Get a new phone? You’re part of a dying breed
Verizon, AT&T, and T-Mobile earnings didn’t have much good news for Apple.
Telecom earnings this week didn’t have much good news for Apple, whose latest AI iPhone doesn’t appear to be flying off the shelves.
Wireless upgrade rates in the third quarter were down year over year at Verizon, AT&T, and T-Mobile, meaning a smaller share of their customers switched to new phones.
“What we see is customers having devices that generally work better and devices that are becoming more expensive and lasting longer,” T-Mobile President of Marketing, Innovation, and Experience Mike Katz said yesterday during the company’s earnings call.

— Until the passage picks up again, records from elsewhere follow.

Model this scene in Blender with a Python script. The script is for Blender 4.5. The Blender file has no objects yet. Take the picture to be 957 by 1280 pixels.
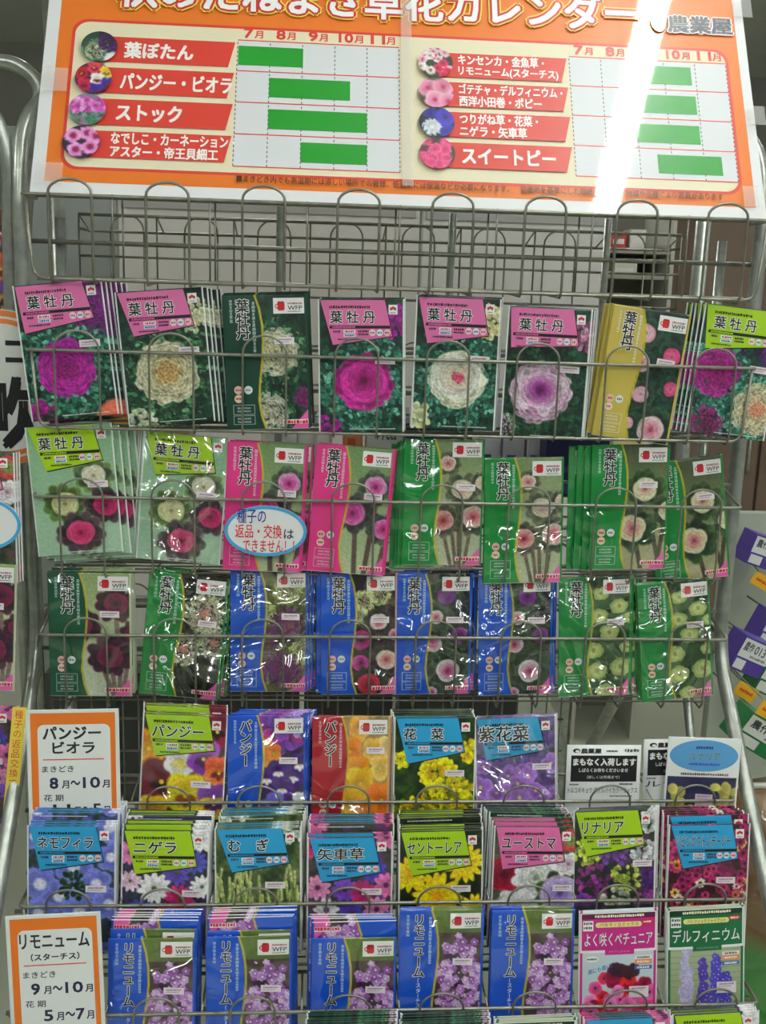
import bpy, math, random
import numpy as np
from mathutils import Matrix, Vector

# ---------------------------------------------------------------- camera, world, light, exposure
scene = bpy.context.scene
COL = scene.collection
Z0 = 1.55                                    # height of the empty top basket's rail above the floor
CAM_R = np.array([[0.99744114, -0.06474014, 0.03032975],
                  [0.01601842, -0.21107472, -0.97733867],
                  [0.06967488, 0.97532363, -0.20949757]])
CAM_C = np.array([-0.10723633, -1.27513818, Z0 - 0.09883447])
CAM_F = 1286.88
cam_data = bpy.data.cameras.new('camera')
cam_data.sensor_fit = 'HORIZONTAL'
cam_data.sensor_width = 36.0
cam_data.lens = CAM_F / 957.0 * 36.0
cam_data.clip_start = 0.02
cam = bpy.data.objects.new('camera', cam_data)
COL.objects.link(cam)
_m = Matrix.Identity(4)
for i in range(3):
    _m[i][0] = CAM_R[0][i]; _m[i][1] = -CAM_R[1][i]; _m[i][2] = -CAM_R[2][i]; _m[i][3] = CAM_C[i]
cam.matrix_world = _m
scene.camera = cam

world = bpy.data.worlds.new('world'); scene.world = world
world.use_nodes = True
world.node_tree.nodes['Background'].inputs[0].default_value = (0.80, 0.88, 0.86, 1)
world.node_tree.nodes['Background'].inputs[1].default_value = 0.15
scene.view_settings.view_transform = 'Standard'
scene.view_settings.look = 'None'
scene.view_settings.exposure = -0.37
scene.view_settings.gamma = 1.0
scene.view_settings.use_curve_mapping = False
TUBE_POWER = 62.0                            # emission of the ceiling tubes

# ---------------------------------------------------------------- helpers
PI = math.pi
rng = random.Random(7)

def lin(c):
    c = np.asarray(c, float)
    return np.where(c <= 0.04045, c / 12.92, ((c + 0.055) / 1.055) ** 2.4)

def C8(r, g, b): return (r / 255, g / 255, b / 255)

def ray(px, py):
    d = CAM_R.T @ np.array([(px - 478.5) / CAM_F, (py - 640) / CAM_F, 1.0])
    return d

def at(px, py, P, n):
    d = ray(px, py); t = np.dot(np.asarray(P) - CAM_C, n) / np.dot(d, n)
    return CAM_C + t * d

def at_y(px, py, y): return at(px, py, (0, y, 0), np.array([0, 1.0, 0]))

def tag(o, label=None, cat=None, group=None, kind=None):
    if label: o['label'] = label
    if cat: o['category'] = cat
    if group: o['group'] = group
    if kind: o['kind'] = kind
    return o

def empty(name, M=None):
    o = bpy.data.objects.new(name, None); COL.objects.link(o)
    o.empty_display_size = 0.02
    if M is not None: o.matrix_world = M
    return o

def frame(P, r, u):
    """Matrix with local X along r, local Z along u (made square), origin P."""
    r = np.asarray(r, float); r = r / np.linalg.norm(r)
    u = np.asarray(u, float); u = u - r * np.dot(u, r); u = u / np.linalg.norm(u)
    y = np.cross(u, r)
    m = Matrix.Identity(4)
    for i in range(3):
        m[i][0] = r[i]; m[i][1] = y[i]; m[i][2] = u[i]; m[i][3] = P[i]
    return m

class MB:
    """Collects vertices, faces and a colour per vertex and builds ONE mesh."""
    def __init__(s): s.v = []; s.f = []; s.c = []; s.smooth = []
    def add(s, vs, fs, col, smooth=False):
        b = len(s.v); s.v += [tuple(v) for v in vs]
        s.f += [tuple(i + b for i in f) for f in fs]
        s.smooth += [smooth] * len(fs)
        if len(np.shape(col)) == 1: s.c += [tuple(col)] * len(vs)
        else: s.c += [tuple(c) for c in col]
    def box(s, lo, hi, col, bev=0.0):
        x0, y0, z0 = lo; x1, y1, z1 = hi
        if bev <= 0:
            vs = [(x, y, z) for x in (x0, x1) for y in (y0, y1) for z in (z0, z1)]
            s.add(vs, [(0, 1, 3, 2), (4, 6, 7, 5), (0, 4, 5, 1), (2, 3, 7, 6), (0, 2, 6, 4), (1, 5, 7, 3)], col); return
        vs = []; b = bev
        for x in (0, 1):
            for y in (0, 1):
                for z in (0, 1):
                    X = (x0, x1)[x]; Y = (y0, y1)[y]; Z = (z0, z1)[z]
                    sx, sy, sz = (b if x == 0 else -b), (b if y == 0 else -b), (b if z == 0 else -b)
                    vs += [(X, Y + sy, Z + sz), (X + sx, Y, Z + sz), (X + sx, Y + sy, Z)]
        def I(x, y, z, k): return (x * 4 + y * 2 + z) * 3 + k
        fs = []
        for a in (0, 1):
            q = [I(a, 0, 0, 0), I(a, 1, 0, 0), I(a, 1, 1, 0), I(a, 0, 1, 0)]; fs.append(q if a else q[::-1])
            q = [I(0, a, 0, 1), I(0, a, 1, 1), I(1, a, 1, 1), I(1, a, 0, 1)]; fs.append(q if a else q[::-1])
            q = [I(0, 0, a, 2), I(1, 0, a, 2), I(1, 1, a, 2), I(0, 1, a, 2)]; fs.append(q if a else q[::-1])
        for y in (0, 1):
            for z in (0, 1): fs.append([I(0, y, z, 1), I(1, y, z, 1), I(1, y, z, 2), I(0, y, z, 2)])
        for x in (0, 1):
            for z in (0, 1): fs.append([I(x, 0, z, 0), I(x, 1, z, 0), I(x, 1, z, 2), I(x, 0, z, 2)])
            for y in (0, 1): fs.append([I(x, y, 0, 0), I(x, y, 1, 0), I(x, y, 1, 1), I(x, y, 0, 1)])
        for x in (0, 1):
            for y in (0, 1):
                for z in (0, 1): fs.append([I(x, y, z, 0), I(x, y, z, 1), I(x, y, z, 2)])
        s.add(vs, fs, col)
    def tube(s, pts, r, col, seg=8, closed=False):
        P = [np.asarray(p, float) for p in pts]
        n = len(P); vs = []; fs = []
        up = None
        for i in range(n):
            if closed: t = P[(i + 1) % n] - P[i - 1]
            else: t = P[min(i + 1, n - 1)] - P[max(i - 1, 0)]
            t = t / (np.linalg.norm(t) + 1e-12)
            if up is None:
                a = np.array([0, 0, 1.0]) if abs(t[2]) < .9 else np.array([1.0, 0, 0])
                up = np.cross(t, a)
            up = up - t * np.dot(up, t); up = up / (np.linalg.norm(up) + 1e-12)
            w = np.cross(t, up)
            for k in range(seg):
                a = 2 * PI * k / seg
                vs.append(P[i] + r * (math.cos(a) * up + math.sin(a) * w))
        m = n if closed else n - 1
        for i in range(m):
            for k in range(seg):
                j = (i + 1) % n
                fs.append((i * seg + k, i * seg + (k + 1) % seg, j * seg + (k + 1) % seg, j * seg + k))
        if not closed:
            fs.append(tuple(range(seg))[::-1]); fs.append(tuple(range((n - 1) * seg, n * seg)))
        s.add(vs, fs, col, True)
    def build(s, name, mat, parent=None, M=None):
        me = mesh_from(np.array(s.v, float), s.f, np.array(s.c, float), name, s.smooth)
        me.materials.append(mat)
        return link(name, me, parent, M)

def mesh_from(v, f, c, name, smooth=None):
    me = bpy.data.meshes.new(name)
    me.from_pydata([tuple(x) for x in v], [], f)
    at_ = me.color_attributes.new('col', 'FLOAT_COLOR', 'POINT')
    rgba = np.ones((len(v), 4), np.float32); rgba[:, :3] = lin(np.clip(c, 0, 1))
    at_.data.foreach_set('color', rgba.ravel())
    if smooth is not None and any(smooth): me.polygons.foreach_set('use_smooth', np.array(smooth, bool))
    me.update()
    return me

def link(name, me, parent=None, M=None):
    o = bpy.data.objects.new(name, me); COL.objects.link(o)
    if parent is not None: o.parent = parent
    if M is not None: o.matrix_world = M
    return o

def arc(cx, cz, r, a0, a1, n, y=0.0):
    return [(cx + r * math.cos(a0 + (a1 - a0) * i / n), y, cz + r * math.sin(a0 + (a1 - a0) * i / n)) for i in range(n + 1)]

def rounded(pts, r, n=5):
    """A polyline with its inner corners rounded."""
    P = [np.asarray(p, float) for p in pts]; out = [P[0]]
    for i in range(1, len(P) - 1):
        a = P[i - 1] - P[i]; b = P[i + 1] - P[i]
        k = min(r, .49 * np.linalg.norm(a), .49 * np.linalg.norm(b))
        A = P[i] + a / np.linalg.norm(a) * k; B = P[i] + b / np.linalg.norm(b) * k
        for j in range(n + 1):
            t = j / n; out.append((1 - t) ** 2 * A + 2 * t * (1 - t) * P[i] + t * t * B)
    out.append(P[-1]); return out

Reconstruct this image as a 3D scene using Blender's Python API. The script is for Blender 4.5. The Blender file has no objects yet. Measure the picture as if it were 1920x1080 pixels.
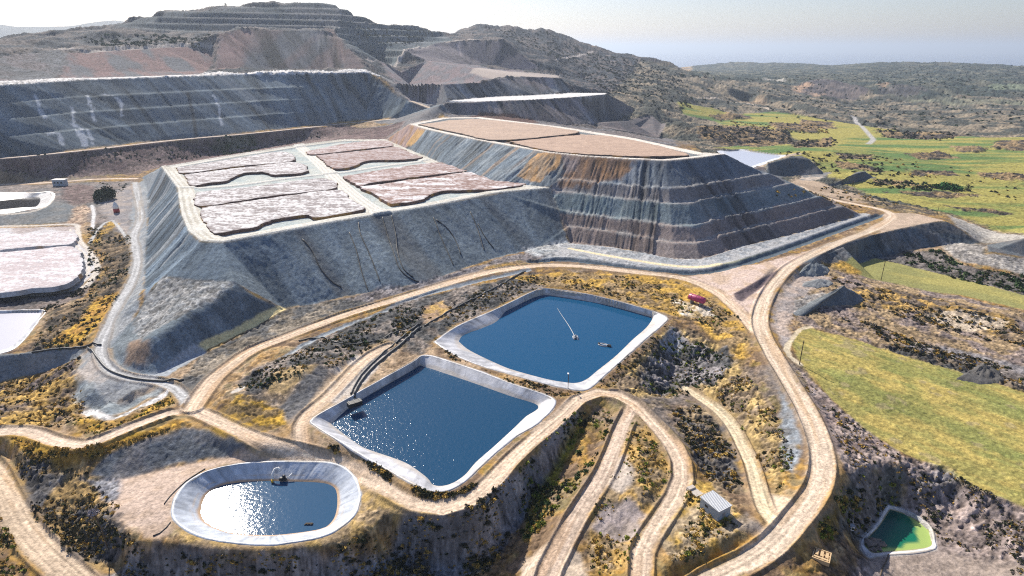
import bpy, bmesh, math, random, time
import numpy as np
from mathutils import Vector, Matrix
from mathutils.geometry import delaunay_2d_cdt
from mathutils.bvhtree import BVHTree
T0 = time.time()
random.seed(7); rng = np.random.default_rng(7)
sc = bpy.context.scene
COL = sc.collection

# ------------------------------------------------------------------ camera
F, HY, CH = 1180.0, 92.0, 100.0            # focal length in photo pixels, horizon row, camera height
PITCH = math.atan((540 - HY) / F)
SUN_AZ, SUN_EL = -30.5, 37.0               # degrees: azimuth right of the view axis, elevation
cam_d = bpy.data.cameras.new("camera"); cam = bpy.data.objects.new("camera", cam_d); COL.objects.link(cam)
cam.location = (0, 0, CH); cam.rotation_euler = (math.pi/2 - PITCH, 0, 0)
cam_d.sensor_width = 36; cam_d.lens = 36 * F / 1920; cam_d.clip_start = 1; cam_d.clip_end = 200000
sc.camera = cam
CP, SP = math.cos(PITCH), math.sin(PITCH)

def ray(px, py):
    dx, dy = px - 960.0, 540.0 - py
    return np.array([dx, F*CP + dy*SP, dy*CP - F*SP])
def un(px, py, z=0.0):                     # where the sight line meets height z
    d = ray(px, py); t = (z - CH) / d[2]
    return np.array([d[0]*t, d[1]*t, z])
def und(px, py, dist):                     # the point of the sight line at a horizontal distance
    d = ray(px, py); t = dist / math.hypot(d[0], d[1])
    return np.array([d[0]*t, d[1]*t, CH + d[2]*t])
def P(p, z=None):
    if len(p) == 2: return un(p[0], p[1], z)
    if isinstance(p[2], str): return und(p[0], p[1], float(p[2][1:]))
    return un(p[0], p[1], p[2])

# ------------------------------------------------------------------ surveyed lines of the landform
LINES = []
def L(pts, z=None, closed=False):
    q = [P(p, z) for p in pts]
    if closed: q.append(q[0])
    LINES.append(q)
def pts_only(pts, z=None):
    for p in pts: LINES.append([P(p, z)])
def loft(crest, zc, toe, zt, benches, bw=0.02):
    C = [P(p, zc) for p in crest]; Tt = [P(p, zt) for p in toe]
    out = [C]
    for t in benches:
        for s in (-bw, bw):
            row = []
            for a, b in zip(C, Tt):
                q = a + (b - a) * (t + s); q[2] = a[2] + (b[2] - a[2]) * t
                row.append(q)
            out.append(row)
    out.append(Tt)
    LINES.extend(out)
    return out

R1 = [(1250,1150,-5.5),(1330,1088,-4.5),(1400,1055,-3.3),(1450,1020,-2),(1490,975,-.6),(1530,920,0),(1541,870,0),(1532,820,0),(1508,765,0),(1478,715,0),(1450,668,0),(1430,630,0),(1424,600,0),(1432,567,0),(1450,535,0),(1482,500,0),(1533,472,0),(1580,452,0),(1637,430,0),(1665,414,0),(1673,403,0),(1650,392,0),(1600,382,0),(1540,369,0),(1500,350,0)]
R2 = [(362,764,0),(400,712,0),(437,682,0),(478,655,0),(542,630,0),(592,611,0),(650,590,0),(700,575,.5),(770,553,1),(850,528,1),(930,508,1),(1000,499,1),(1050,498,1),(1107,501,1),(1207,512,.7),(1280,522,.5),(1340,547,.3),(1388,588,0),(1418,622,0)]
R3 = [(-150,832,-3),(0,809,-2),(62,812,-2),(100,827,-2),(150,836,-1),(187,826,-.3),(250,800,.4),(325,773,.5),(360,764,.3)]
R4 = [(358,768,0),(400,786,0),(480,823,0),(542,838,-.5),(630,857,-1),(680,885,-1.5),(730,922,-1.5),(780,947,-1.5),(830,954,-1),(880,938,-.5),(917,908,0),(960,862,0),(1022,806,0),(1060,773,0),(1085,750,0),(1122,737,0),(1155,741,0),(1187,757,0),(1212,782,-.3),(1237,808,-.6),(1262,838,-1),(1276,868,-1.3),(1278,900,-1.6),(1266,932,-2),(1242,968,-2.5),(1217,1005,-3),(1203,1035,-3.5),(1200,1080,-4),(1210,1150,-5)]
R5 = [(1187,764,0),(1168,800,-.5),(1150,847,-1),(1130,892,-2),(1103,935,-3),(1076,977,-4),(1052,1022,-5),(1030,1066,-6),(1010,1140,-7)]
R6 = [(-80,840,-6),(-20,875,-6),(8,925,-6.5),(33,972,-7),(70,1022,-8),(112,1062,-9),(150,1095,-10),(190,1150,-11)]
R7 = [(1285,728,-7),(1315,748,-6.7),(1347,771,-6),(1372,800,-5.5),(1388,830,-5),(1407,870,-4),(1422,922,-2.5),(1436,962,-1.2),(1462,992,-.8)]
R8 = [(566,832,-.7),(564,800,0),(580,775,0),(610,750,0),(638,722,0),(668,690,0),(700,664,0),(728,650,0)]
R9 = [(253,342,5),(259,375,4.6),(263,410,4),(251,443,4),(257,487,3.5),(247,527,3),(220,573,2),(200,617,1.5),(188,655,1),(201,690,.5),(237,707,0),(300,717,0),(328,728,0),(350,754,0)]
R10 = [(-100,350,5),(0,346.5,5),(100,342,5),(160,337,5),(215,335,5),(253,335,5)]
R11 = [(-150,305,22),(0,297,22),(117,286,22),(200,277,22),(333,262,22),(450,252,22),(567,240,22),(640,232,22),(740,223,25.5),(835,214,31)]
R12 = [(773,190,'d768'),(800,200,'d756'),(835,214,31)]
for r in (R1,R2,R3,R4,R5,R6,R7,R9,R10,R11): L(r)

# salt pad heap, its left face, the ledge heap in front of it
PADZ = 23.0
PAD_FRONT = [(302,314),(333,353),(340,400),(353,433),(377,453),(417,455),(500,440),(640,414),(807,387),(940,361),(1030,353)]
PAD_MID = [(923,341),(840,312),(760,278),(722,262)]
PAD_BACK = [(640,262),(560,272),(430,292)]
PAD_RING = [P(p, PADZ) for p in PAD_FRONT + PAD_MID + PAD_BACK]
L(PAD_FRONT + PAD_MID + PAD_BACK, PADZ, True)
L([(270,332,5.5),(281,380,5.5),(278,430,5.2),(280,480,5),(275,520,5)])
L([(1064,456,1),(1010,463,1),(930,483,1.5),(860,506,2),(800,528,2),(740,541,2),(690,549,2),(640,557,1.5),(590,568,1),(545,577,.8)])
L([(275,540,7),(300,524,12.5),(367,528,14),(440,531,14),(483,557,8),(533,580,.5)])
L([(432,536,14),(400,562,12),(345,592,11),(290,622,10),(262,642,7)])
L([(480,610,0),(430,634,0),(383,656,0),(330,682,0),(290,702,0),(240,699,0),(212,674,.5),(210,650,1)])
# terraced heap
MZ = 39.0
M_CREST = [(767,233),(800,243),(860,256),(933,270),(1030,287),(1040,288),(1100,294),(1180,299),(1249,302),(1275,300),(1312,296),(1340,292.5),(1360,290),(1316,287),(1278,279),(1190,260),(1050,238),(900,220),(830,221)]
M_RING = [P(p, MZ) for p in M_CREST]
L(M_CREST, MZ, True)
MLOFT = loft([(1040,288),(1100,294),(1180,299),(1249,302),(1275,300),(1312,296),(1340,292.5),(1360,290)], MZ,
     [(1072,454),(1145,463),(1207,474),(1265,485),(1312,485),(1403,459),(1507,434),(1614,404)], 0.6, (.30,.46,.68,.84), .018)
L([(1614,403,0),(1545,369,0),(1470,337,0),(1425,312,0),(1385,292,0)])
L([(722,250,20),(767,229,29),(840,226,31),(900,226,31),(1000,235,26.5),(1100,247,20),(1200,258,9),(1300,272,0),(1385,290,0)])
# big left dump
D1C = [(-150,167),(0,158),(150,149),(300,144),(450,139),(640,136),(690,134.5)]
D1T = [(-150,302,22.5),(0,294.5,22.5),(117,283.5,22.5),(270,266,22.5),(450,249.5,22.5),(640,229.5,22.5),(700,224.5,23)]
D1C = [(x, y, z) for (x, y), z in zip(D1C, (72.2,72.8,73.5,74.1,74.2,74.1,74.1))]
loft(D1C, None, D1T, None, (.27,.5,.74), .012)
L([(690,134.5,D1C[-1][2]),(740,168,55),(790,196,38),(830,211,32)])
for wd in (28,):                            # far edge of the flat top, parallel to the crest
    q = [P(p) for p in D1C]; LINES.append([a + np.array([-.45*wd*.3, wd, 0]) for a in q[:-1]])
L([(710,128,70),(760,158,50),(800,185,40)])
L([(-150,347,5.5),(0,336,5.5),(100,333,5.5),(200,327,5.5),(262,322,5.5)])
L([(302,311,6),(430,289,6),(560,268,9),(640,256,13),(715,248,19)])
# back hills
L([(-150,110,'d760'),(0,101,'d860'),(107,91,'d900'),(160,100,'d890'),(200,97,'d900'),(300,90,'d930'),(350,88,'d940'),(395,96,'d940')])
L([(-150,150,'d700'),(0,143,'d760'),(150,136,'d800'),(390,133,'d850')])
L([(412,64,'d960'),(443,56.5,'d970'),(583,55.5,'d990'),(628,63,'d990')])
L([(405,132.5,'d868'),(500,131.5,'d880'),(600,130,'d890'),(685,129,'d895')])
L([(150,74,'d1010'),(220,50,'d1060'),(330,58,'d1045'),(404,63,'d1000')])
L([(412,64,'d960'),(405,132.5,'d868')])
L([(443,54,'d1070'),(583,53,'d1090'),(625,58,'d1080')])
L([(330,26,'d1150'),(450,20,'d1180'),(560,24,'d1190'),(640,30,'d1190')])
SKY = [(-200,78,1000),(0,71,1060),(90,70,1080),(115,57,1100),(190,55,1120),(220,40,1150),(290,33,1170),(320,17,1220),(420,12,1250),(450,8,1260),(560,2.5,1300),(630,8,1300),(650,20,1300),(680,32,1320),(720,40,1350),(760,42,1380),(800,50,1420),(830,58,1460),(880,56,1520),(892,46,1600),(960,50,1650),(1030,55,1700),(1060,68,1720),(1090,85,1740),(1110,97,1750),(1150,98,1720),(1200,108,1680),(1240,110,1680),(1275,128,1650),(1310,137,1700)]
L([(x,y,'d%g'%d) for x,y,d in SKY])
def behind(line, dd, dz):
    q = []
    for x,y,d in line:
        a = und(x,y,d); b = a*((d+dd)/d); b[2] = a[2]-dz; q.append(b)
    LINES.append(q)
behind(SKY[:-1], 350, 70)
L([(700,112,'d1020'),(760,96,'d1120'),(827,79.5,'d1290'),(900,77.5,'d1300'),(945,76,'d1300')])
L([(720,85,'d1180'),(780,72,'d1300'),(830,70,'d1380'),(940,68,'d1420')])
L([(720,119,'d985'),(800,114,'d1100'),(860,119,'d1200'),(920,128,'d1230'),(990,131,'d1235'),(1012,128,'d1250')])
L([(945,76,'d1300'),(975,98,'d1280'),(1012,126,'d1255')])
L([(700,132,'d905'),(735,150,'d880')])
L([(738,156,61.6),(830,158,61.5),(900,155,61),(925,148,64.5),(980,143.5,66),(1047,146,63.5),(1077,171,46)])
L([(765,187,45),(840,189,45),(920,181.5,45),(1000,178.5,45),(1060,175,45),(1135,173.5,45)])
L([(835,192,45),(900,190.5,45),(1000,187,45),(1080,182,45),(1137,177,45)])
L([(1137,177,45),(1165,190,34),(1195,205,20)])
L([(850,216,32.5),(940,219,30),(1020,229,23),(1060,236,18.5),(1110,232,17),(1165,220,17.5),(1205,207,15)])
L([(1123,229,17),(1180,227,16),(1222,218,14)]); L([(1130,240,4),(1190,247,3),(1232,256,0),(1245,228,2)])
L([(1090,150,'d1250'),(1160,180,'d1050'),(1230,205,'d950'),(1275,232,'d850')])
L([(1110,120,'d1500'),(1180,140,'d1350'),(1250,165,'d1250'),(1300,190,'d1150')])
# right-hand plain and far ridges
pts_only([(1400,322,-3),(1480,349,-1),(1560,360,-2),(1700,350,-8),(1920,420,-11),(1920,350,-12),(2100,420,-12),(2100,330,-13),(1700,280,-12),(1500,265,-8),(1350,270,-4),(1400,225,-8),(1600,225,-12),(1900,250,-14),(2100,240,-14),(1900,205,-15),(2100,200,-15),(1600,192,-14),(1400,190,-4),(1320,200,0)])
L([(1310,160,'d1450'),(1360,165,'d1500'),(1420,172,'d1500')])
L([(1390,150,'d2000'),(1440,146,'d2000'),(1480,158,'d1950')]); L([(1500,160,'d1900'),(1540,151,'d1950'),(1580,154,'d1950'),(1630,168,'d1850')])
L([(1640,165,'d1900'),(1690,158,'d1950'),(1740,168,'d1900')])
L([(1290,140,'d2300'),(1450,139,'d2600'),(1600,141,'d2600'),(1800,144,'d2600'),(2100,150,'d2500')])
L([(1275,130,'d4300'),(1320,122,'d4400'),(1380,115.5,'d4500'),(1480,118,'d4500'),(1560,123,'d4500')])
L([(1560,126,'d3600'),(1640,119,'d3600'),(1690,115.5,'d3700'),(1800,118,'d3700'),(1920,124.5,'d3600'),(2150,130,'d3500')])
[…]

“Looking forward, look, it’s hard to predict,” he said. “But just like going into this iPhone cycle, I’d say the same thing about next year’s cycles, both with iPhone and with other OEMs.” That tracks with longitudinal data from Consumer Intelligence Research Partners showing that about a third of iPhone buyers’ previous phones were more than 3 years old. That’s up from 6% a decade earlier.
Tony Skiadas, CFO at Verizon, echoed that sentiment. “Right now, customers are choosing to hang on to their phones a lot longer, and that’s by choice.”
Apple’s AI-powered iPhone 16 doesn’t have many notable hardware upgrades from the previous model, and Apple Intelligence features are only just beginning to roll out.
“We’re still waiting, obviously, for software release and whether or not that software release drives interest in the consumer base to accelerate. That remains to be seen,” AT&TCEO John Stankey said on the company’s earnings call. “I don’t know.”
Of course, third-quarter earnings only captured a short window of sales for the new iPhone, which went on presale in mid-September. Phone buying is seasonal and often there’s a larger upgrade cycle in the fourth quarter. We’ll see what the holidays bring for Apple this year.